Written problem: Copy all of the material word for word, except for the pictures.

* * * * *

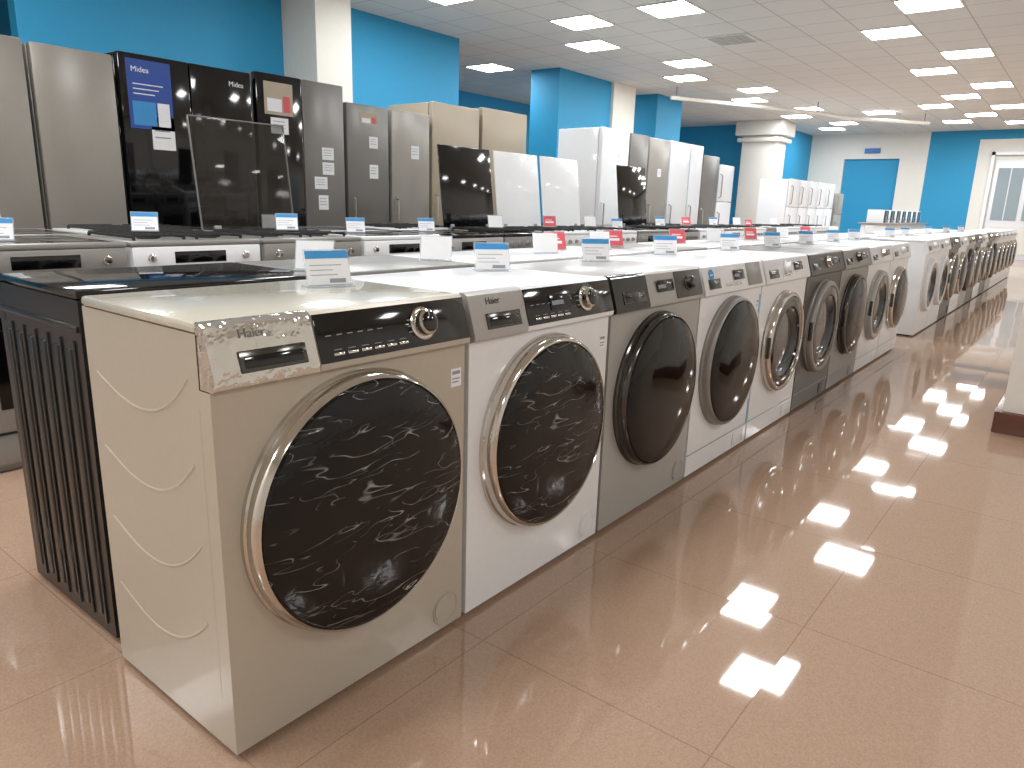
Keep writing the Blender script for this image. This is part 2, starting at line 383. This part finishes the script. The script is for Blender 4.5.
# ---------------------------------------------------------------- stoves
def stove(loc,rot,label,body,top,lid=None,group=None,hob='gas',knobs=True):
    rt=root('cooking_stove',loc,rot,label,'stove',group)
    b=MB(); b.box(-.3,.3,-.29,.3,.0,.838,body,.005); b.done('stove_body',rt)
    b=MB(); b.box(-.302,.302,-.305,.302,.838,.86,top,.006); b.box(-.27,.27,-.25,.25,.858,.8605,BLACKGL if hob=='glass' else top); b.done('cooktop',rt)
    for sx in (-1,1):
        if hob=='gas':
            g=MB()
            for dy in (-.22,-.11,.0,.11,.22): g.box(sx*.14-.11,sx*.14+.11,dy-.004,dy+.004,.874,.884,CAST,.002)
            for dx in (-.11,0,.11): g.box(sx*.14+dx-.004,sx*.14+dx+.004,-.224,.224,.868,.88,CAST,.002)
            for dx in (-.11,.11):
                for dy in (-.22,.22): g.box(sx*.14+dx-.005,sx*.14+dx+.005,dy-.005,dy+.005,.859,.876,CAST)
            g.done('pan_grate',rt)
        for sy in (-1,1):
            g=MB()
            if hob=='gas': g.lathe([(.045,.86),(.045,.866),(.03,.868),(.03,.873),(0,.874)],CAST,Matrix.Translation((sx*.14,sy*.11,0)),20)
            else: g.lathe([(.085,.8604),(.085,.8612),(.082,.8612),(.082,.8606),(0,.8606)],GRAPH,Matrix.Translation((sx*.14,sy*.11,0)),32)
            g.done('burner',rt)
    g=MB(); g.box(-.298,.298,-.305,-.289,.74,.837,body if body is not BLACK else GREY,.004)
    if not knobs: g.box(-.12,.12,-.307,-.304,.765,.815,BLACKGL,.002)
    fp=g.done('control_fascia',rt)
    for k in range(6 if knobs else 0):
        g=MB(); g.lathe([(.017,0),(.016,.004),(.013,.006),(.012,.02),(0,.021)],GREY,None,20)
        g.box(-.003,.003,-.012,.012,.018,.025,CHROME)
        g.done('knob',fp,front(-.225+.09*k,-.305,.79))
    if not knobs:
        for sx in (-1,1):
            g=MB(); g.lathe([(.018,0),(.017,.004),(.014,.006),(.013,.016),(0,.017)],CHROME,None,20); g.done('knob',fp,front(sx*.22,-.305,.79))
    g=MB(); g.box(-.296,.296,-.318,-.291,.16,.73,body,.006); d=g.done('oven_door',rt)
    g=MB(); g.box(-.22,.22,-.3205,-.317,.25,.6,DOORGL,.004); g.done('oven_window',d)
    g=MB(); g.tube([(-.24,-.318,.67),(-.24,-.355,.67),(.24,-.355,.67),(.24,-.318,.67)],.009,CHROME,10); g.done('handle',d)
    g=MB(); g.box(-.296,.296,-.31,-.291,.03,.15,body,.005); g.done('storage_drawer',rt)
    if lid:
        g=MB(); g.box(-.285,.285,-.006,.006,.02,.60,lid,.005)
        if lid is GLASSLID:
            g.box(-.287,.287,-.007,.007,.596,.602,EDGE,.001)
            for sx in (-1,1): g.box(sx*.285-.002,sx*.285+.002,-.007,.007,.02,.6,EDGE,.001)
        for sx in (-1,1): g.box(sx*.2-.02,sx*.2+.02,-.012,.012,0,.04,GREY,.003)
        g.done('glass_lid',rt,Matrix.Translation((0,.275,.858))@Matrix.Rotation(math.radians(-7),4,'X'))
    return rt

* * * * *

The result:
Keep writing the Blender script for this image. This is part 2, starting at line 383. This part finishes the script. The script is for Blender 4.5.
# ---------------------------------------------------------------- stoves
def stove(loc,rot,label,body,top,lid=None,group=None,hob='gas',knobs=True):
    rt=root('cooking_stove',loc,rot,label,'stove',group)
    b=MB(); b.box(-.3,.3,-.29,.3,.0,.838,body,.005); b.done('stove_body',rt)
    b=MB(); b.box(-.302,.302,-.305,.302,.838,.86,top,.006); b.box(-.27,.27,-.25,.25,.858,.8605,BLACKGL if hob=='glass' else top); b.done('cooktop',rt)
    for sx in (-1,1):
        if hob=='gas':
            g=MB()
            for dy in (-.22,-.11,.0,.11,.22): g.box(sx*.14-.11,sx*.14+.11,dy-.004,dy+.004,.874,.884,CAST,.002)
            for dx in (-.11,0,.11): g.box(sx*.14+dx-.004,sx*.14+dx+.004,-.224,.224,.868,.88,CAST,.002)
            for dx in (-.11,.11):
                for dy in (-.22,.22): g.box(sx*.14+dx-.005,sx*.14+dx+.005,dy-.005,dy+.005,.859,.876,CAST)
            g.done('pan_grate',rt)
        for sy in (-1,1):
            g=MB()
            if hob=='gas': g.lathe([(.045,.86),(.045,.866),(.03,.868),(.03,.873),(0,.874)],CAST,Matrix.Translation((sx*.14,sy*.11,0)),20)
            else: g.lathe([(.085,.8604),(.085,.8612),(.082,.8612),(.082,.8606),(0,.8606)],GRAPH,Matrix.Translation((sx*.14,sy*.11,0)),32)
            g.done('burner',rt)
    g=MB(); g.box(-.298,.298,-.305,-.289,.74,.837,body if body is not BLACK else GREY,.004)
    if not knobs: g.box(-.12,.12,-.307,-.304,.765,.815,BLACKGL,.002)
    fp=g.done('control_fascia',rt)
    for k in range(6 if knobs else 0):
        g=MB(); g.lathe([(.017,0),(.016,.004),(.013,.006),(.012,.02),(0,.021)],GREY,None,20)
        g.box(-.003,.003,-.012,.012,.018,.025,CHROME)
        g.done('knob',fp,front(-.225+.09*k,-.305,.79))
    if not knobs:
        for sx in (-1,1):
            g=MB(); g.lathe([(.018,0),(.017,.004),(.014,.006),(.013,.016),(0,.017)],CHROME,None,20); g.done('knob',fp,front(sx*.22,-.305,.79))
    g=MB(); g.box(-.296,.296,-.318,-.291,.16,.73,body,.006); d=g.done('oven_door',rt)
    g=MB(); g.box(-.22,.22,-.3205,-.317,.25,.6,DOORGL,.004); g.done('oven_window',d)
    g=MB(); g.tube([(-.24,-.318,.67),(-.24,-.355,.67),(.24,-.355,.67),(.24,-.318,.67)],.009,CHROME,10); g.done('handle',d)
    g=MB(); g.box(-.296,.296,-.31,-.291,.03,.15,body,.005); g.done('storage_drawer',rt)
    if lid:
        g=MB(); g.box(-.285,.285,-.006,.006,.02,.60,lid,.005)
        if lid is GLASSLID:
            g.box(-.287,.287,-.007,.007,.596,.602,EDGE,.001)
            for sx in (-1,1): g.box(sx*.285-.002,sx*.285+.002,-.007,.007,.02,.6,EDGE,.001)
        for sx in (-1,1): g.box(sx*.2-.02,sx*.2+.02,-.012,.012,0,.04,GREY,.003)
        g.done('glass_lid',rt,Matrix.Translation((0,.275,.858))@Matrix.Rotation(math.radians(-7),4,'X'))
    return rt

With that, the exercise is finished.